Shetland’s Future

Questions any model must answer

The Shetland Report set out nine constitutional models. People will have different preferences. But whichever model anyone favours, certain practical questions have to be faced.

This page is not persuasion. It is a checklist. Its purpose is to make sure the public discussion stays grounded in realities — not slogans.

How to use this page

If someone proposes a model — whether it is the status quo, special status, separate devolution, or full independence — this checklist helps people ask the same calm questions of every proposal.

A model is not “good” because it sounds inspiring. It is good if it answers these questions clearly, and if the answers are realistic.

A note on legitimacy

If these are the questions that determine Shetland’s long-term constitutional and economic direction, then the checklist itself should not be treated as a private exercise.

A fair process would allow the public to agree the questions in advance — and to require that any proposed model, including the status quo, answers them clearly.

1) Authority and legal foundation

  • On what legal foundation does the model rest?
  • Who holds jurisdiction, and how is it evidenced?
  • If title or authority is disputed, what is the resolution mechanism?
  • What is assumed, and what is demonstrated?

2) Land and seabed

  • Who controls the seabed and marine space?
  • Who can grant long-term leases or rights?
  • Who benefits from seabed revenues?
  • How are competing uses resolved fairly?

3) Fishing and marine policy

  • Who sets fisheries policy and allocates access?
  • How are local fishermen protected from displacement?
  • How are foreign access and quota handled?
  • How is enforcement funded and governed?

4) Energy, grid, and infrastructure

  • Who decides what energy projects proceed?
  • Who owns the grid upgrades and interconnectors?
  • Who carries the landscape and disruption costs?
  • How are benefits captured locally?

5) Finance and revenue

  • What is Shetland’s revenue base under the model?
  • What is the tax position — and who collects what?
  • What transfers exist, and what are the conditions?
  • What is the plan for transparency and audit?

6) Public services

  • How are health, education, ferries, and care funded?
  • What happens in economic shocks?
  • What services remain national, and what becomes local?
  • What safeguards exist against service cuts?

7) Courts, policing, and enforcement

  • Which courts apply, and under what authority?
  • How are policing and prosecution governed?
  • What rights of appeal exist?
  • How is fairness protected if institutions are remote?

8) Planning, environment, and consents

  • Who controls planning policy and development consent?
  • How is environmental protection enforced?
  • What happens when local objections are overridden?
  • How is cumulative impact assessed?

9) External relations

  • Who represents Shetland internationally?
  • What relationships exist with Scotland, the UK, Scandinavia, and the EU?
  • What treaties or agreements would be needed?
  • Who controls defence and security decisions?

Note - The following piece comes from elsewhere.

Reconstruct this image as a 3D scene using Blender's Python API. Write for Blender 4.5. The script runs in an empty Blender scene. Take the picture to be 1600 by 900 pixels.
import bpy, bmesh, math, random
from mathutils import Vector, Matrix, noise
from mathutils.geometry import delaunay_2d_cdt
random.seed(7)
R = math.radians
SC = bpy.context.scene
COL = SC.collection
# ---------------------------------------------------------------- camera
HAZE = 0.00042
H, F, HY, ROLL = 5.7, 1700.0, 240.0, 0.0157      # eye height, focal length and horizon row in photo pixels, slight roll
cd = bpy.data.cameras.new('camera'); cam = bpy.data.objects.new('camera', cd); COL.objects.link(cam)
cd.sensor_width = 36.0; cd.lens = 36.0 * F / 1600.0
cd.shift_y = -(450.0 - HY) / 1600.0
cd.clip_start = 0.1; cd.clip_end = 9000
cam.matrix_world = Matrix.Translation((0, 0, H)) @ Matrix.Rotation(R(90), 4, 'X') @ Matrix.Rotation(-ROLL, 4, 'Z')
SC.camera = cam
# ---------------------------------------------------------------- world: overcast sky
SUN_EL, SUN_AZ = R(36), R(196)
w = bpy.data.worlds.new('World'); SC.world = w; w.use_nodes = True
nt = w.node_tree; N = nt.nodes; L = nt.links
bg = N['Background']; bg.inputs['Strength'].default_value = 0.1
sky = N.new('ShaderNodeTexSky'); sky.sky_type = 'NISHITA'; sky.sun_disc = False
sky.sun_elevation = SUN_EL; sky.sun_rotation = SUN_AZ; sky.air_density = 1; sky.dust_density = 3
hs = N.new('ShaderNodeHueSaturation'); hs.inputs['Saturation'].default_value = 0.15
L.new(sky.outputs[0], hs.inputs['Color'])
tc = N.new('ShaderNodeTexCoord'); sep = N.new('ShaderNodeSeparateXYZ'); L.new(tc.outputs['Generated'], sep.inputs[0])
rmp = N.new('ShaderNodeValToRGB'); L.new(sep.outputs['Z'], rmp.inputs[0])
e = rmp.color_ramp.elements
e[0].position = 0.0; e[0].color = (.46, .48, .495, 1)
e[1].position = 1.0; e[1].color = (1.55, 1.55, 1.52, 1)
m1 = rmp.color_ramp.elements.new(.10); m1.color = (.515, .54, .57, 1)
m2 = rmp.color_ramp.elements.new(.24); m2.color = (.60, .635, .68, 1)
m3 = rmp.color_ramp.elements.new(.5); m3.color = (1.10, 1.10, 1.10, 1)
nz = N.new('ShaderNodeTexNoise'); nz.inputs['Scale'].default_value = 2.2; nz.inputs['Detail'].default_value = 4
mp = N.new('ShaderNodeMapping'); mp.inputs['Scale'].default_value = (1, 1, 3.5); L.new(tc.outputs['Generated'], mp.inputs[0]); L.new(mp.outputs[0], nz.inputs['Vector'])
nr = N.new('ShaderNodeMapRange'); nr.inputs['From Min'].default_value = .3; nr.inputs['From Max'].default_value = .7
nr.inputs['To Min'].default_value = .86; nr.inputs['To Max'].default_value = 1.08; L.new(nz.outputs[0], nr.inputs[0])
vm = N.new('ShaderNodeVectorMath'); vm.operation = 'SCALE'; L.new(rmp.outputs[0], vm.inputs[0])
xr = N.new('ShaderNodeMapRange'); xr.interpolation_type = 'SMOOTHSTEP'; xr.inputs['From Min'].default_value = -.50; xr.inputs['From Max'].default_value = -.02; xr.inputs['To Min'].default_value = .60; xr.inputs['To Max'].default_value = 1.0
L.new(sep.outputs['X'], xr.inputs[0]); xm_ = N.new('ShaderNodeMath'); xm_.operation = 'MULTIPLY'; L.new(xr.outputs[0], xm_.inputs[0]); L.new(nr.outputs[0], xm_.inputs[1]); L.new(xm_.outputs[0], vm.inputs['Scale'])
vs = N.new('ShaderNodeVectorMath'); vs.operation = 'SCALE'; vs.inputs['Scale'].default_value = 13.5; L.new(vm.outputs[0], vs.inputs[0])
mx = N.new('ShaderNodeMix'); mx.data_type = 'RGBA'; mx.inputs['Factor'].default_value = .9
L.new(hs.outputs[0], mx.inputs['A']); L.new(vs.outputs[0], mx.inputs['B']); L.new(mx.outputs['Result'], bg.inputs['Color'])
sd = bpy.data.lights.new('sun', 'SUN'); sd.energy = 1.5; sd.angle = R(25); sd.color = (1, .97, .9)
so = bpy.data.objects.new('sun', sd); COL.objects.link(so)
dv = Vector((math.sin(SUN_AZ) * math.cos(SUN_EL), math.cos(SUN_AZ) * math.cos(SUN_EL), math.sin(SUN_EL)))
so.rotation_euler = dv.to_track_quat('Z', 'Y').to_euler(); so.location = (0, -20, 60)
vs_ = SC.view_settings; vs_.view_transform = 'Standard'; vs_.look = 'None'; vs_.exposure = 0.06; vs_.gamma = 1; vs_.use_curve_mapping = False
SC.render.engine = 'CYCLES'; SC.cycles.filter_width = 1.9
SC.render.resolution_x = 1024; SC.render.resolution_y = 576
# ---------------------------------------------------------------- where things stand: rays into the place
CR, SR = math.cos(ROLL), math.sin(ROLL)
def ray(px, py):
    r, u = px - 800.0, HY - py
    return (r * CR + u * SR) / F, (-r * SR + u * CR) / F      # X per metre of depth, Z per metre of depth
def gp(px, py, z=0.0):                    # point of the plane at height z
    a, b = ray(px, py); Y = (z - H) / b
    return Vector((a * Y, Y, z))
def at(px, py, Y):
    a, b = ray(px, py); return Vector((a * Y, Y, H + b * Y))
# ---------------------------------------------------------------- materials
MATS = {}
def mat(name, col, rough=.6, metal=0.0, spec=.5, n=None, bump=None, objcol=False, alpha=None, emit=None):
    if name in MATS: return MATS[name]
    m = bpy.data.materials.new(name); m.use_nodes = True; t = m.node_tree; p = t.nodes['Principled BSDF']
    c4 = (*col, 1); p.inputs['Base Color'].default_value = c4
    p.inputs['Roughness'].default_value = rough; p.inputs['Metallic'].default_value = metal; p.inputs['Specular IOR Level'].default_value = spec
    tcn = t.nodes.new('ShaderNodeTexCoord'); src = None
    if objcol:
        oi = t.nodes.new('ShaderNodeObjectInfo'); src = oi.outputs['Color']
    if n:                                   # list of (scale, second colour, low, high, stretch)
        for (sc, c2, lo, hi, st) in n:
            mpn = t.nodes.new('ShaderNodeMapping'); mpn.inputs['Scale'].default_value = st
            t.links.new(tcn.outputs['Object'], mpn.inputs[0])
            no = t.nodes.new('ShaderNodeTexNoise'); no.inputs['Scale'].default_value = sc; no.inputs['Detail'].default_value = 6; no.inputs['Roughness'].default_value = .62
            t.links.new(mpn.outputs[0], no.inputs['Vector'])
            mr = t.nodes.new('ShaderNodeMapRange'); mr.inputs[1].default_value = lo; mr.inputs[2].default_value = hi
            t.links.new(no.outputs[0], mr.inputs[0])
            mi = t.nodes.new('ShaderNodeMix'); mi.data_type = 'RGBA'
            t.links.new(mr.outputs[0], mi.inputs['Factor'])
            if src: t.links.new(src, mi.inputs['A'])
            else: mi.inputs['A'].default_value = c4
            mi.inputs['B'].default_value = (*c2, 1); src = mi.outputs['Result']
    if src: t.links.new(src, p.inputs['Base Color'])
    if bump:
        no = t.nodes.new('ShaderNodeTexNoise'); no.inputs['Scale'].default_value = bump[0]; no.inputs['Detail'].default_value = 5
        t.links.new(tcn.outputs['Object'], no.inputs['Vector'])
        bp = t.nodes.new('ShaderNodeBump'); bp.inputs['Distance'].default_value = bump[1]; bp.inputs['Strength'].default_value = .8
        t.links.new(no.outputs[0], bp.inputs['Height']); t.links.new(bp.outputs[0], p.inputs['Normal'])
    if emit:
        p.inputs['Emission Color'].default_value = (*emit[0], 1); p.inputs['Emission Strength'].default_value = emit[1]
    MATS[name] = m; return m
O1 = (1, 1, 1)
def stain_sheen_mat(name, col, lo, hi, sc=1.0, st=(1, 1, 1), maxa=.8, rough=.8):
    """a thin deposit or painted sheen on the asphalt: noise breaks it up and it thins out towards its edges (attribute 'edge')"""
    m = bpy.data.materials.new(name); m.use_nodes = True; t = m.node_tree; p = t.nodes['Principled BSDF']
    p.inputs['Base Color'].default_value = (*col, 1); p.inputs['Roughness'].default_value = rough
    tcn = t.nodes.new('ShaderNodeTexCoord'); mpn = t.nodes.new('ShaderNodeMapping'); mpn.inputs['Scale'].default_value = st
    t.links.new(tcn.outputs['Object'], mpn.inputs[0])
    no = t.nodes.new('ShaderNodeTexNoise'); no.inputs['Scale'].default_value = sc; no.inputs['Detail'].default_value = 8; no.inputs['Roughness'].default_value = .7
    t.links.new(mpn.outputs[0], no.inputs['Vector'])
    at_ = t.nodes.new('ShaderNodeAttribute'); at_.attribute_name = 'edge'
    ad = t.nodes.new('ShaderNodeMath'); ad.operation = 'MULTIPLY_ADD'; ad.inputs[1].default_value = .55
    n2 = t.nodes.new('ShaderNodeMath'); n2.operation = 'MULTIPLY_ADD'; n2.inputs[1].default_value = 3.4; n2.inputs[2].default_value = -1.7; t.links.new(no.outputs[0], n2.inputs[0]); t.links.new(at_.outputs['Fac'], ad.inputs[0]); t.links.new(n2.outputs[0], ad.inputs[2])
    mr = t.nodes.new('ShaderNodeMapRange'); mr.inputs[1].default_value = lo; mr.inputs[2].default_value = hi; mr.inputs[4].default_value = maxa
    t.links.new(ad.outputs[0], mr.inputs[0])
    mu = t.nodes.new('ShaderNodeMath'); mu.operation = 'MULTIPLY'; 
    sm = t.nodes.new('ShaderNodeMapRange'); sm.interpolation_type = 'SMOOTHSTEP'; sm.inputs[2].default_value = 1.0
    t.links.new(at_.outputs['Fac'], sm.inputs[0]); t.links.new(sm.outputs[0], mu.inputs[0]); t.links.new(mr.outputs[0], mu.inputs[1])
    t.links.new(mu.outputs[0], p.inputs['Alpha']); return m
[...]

10) Currency, banking, and payments

  • What currency is used under the model?
  • How are banking and deposits protected?
  • What happens to pensions and benefits?
  • How is financial stability maintained?

11) Democratic consent

  • What is the decision-making process?
  • Who has a vote (residents, diaspora)?
  • What threshold applies (simple majority, supermajority)?
  • How is the process protected from manipulation?

12) Transition and risk

  • How long does the transition take?
  • What are the biggest risks, and who carries them?
  • What happens if negotiations fail?
  • What is the fallback position?

Why this checklist matters

One of the reasons constitutional debates become heated is that people talk past each other. One side talks about identity and principle; the other talks about fear and risk.

A checklist does not remove disagreement — but it helps ensure that disagreement is informed. It also ensures that the status quo is held to the same standard as every other model. If the status quo cannot answer these questions clearly, it is not “neutral” — it is simply unexamined.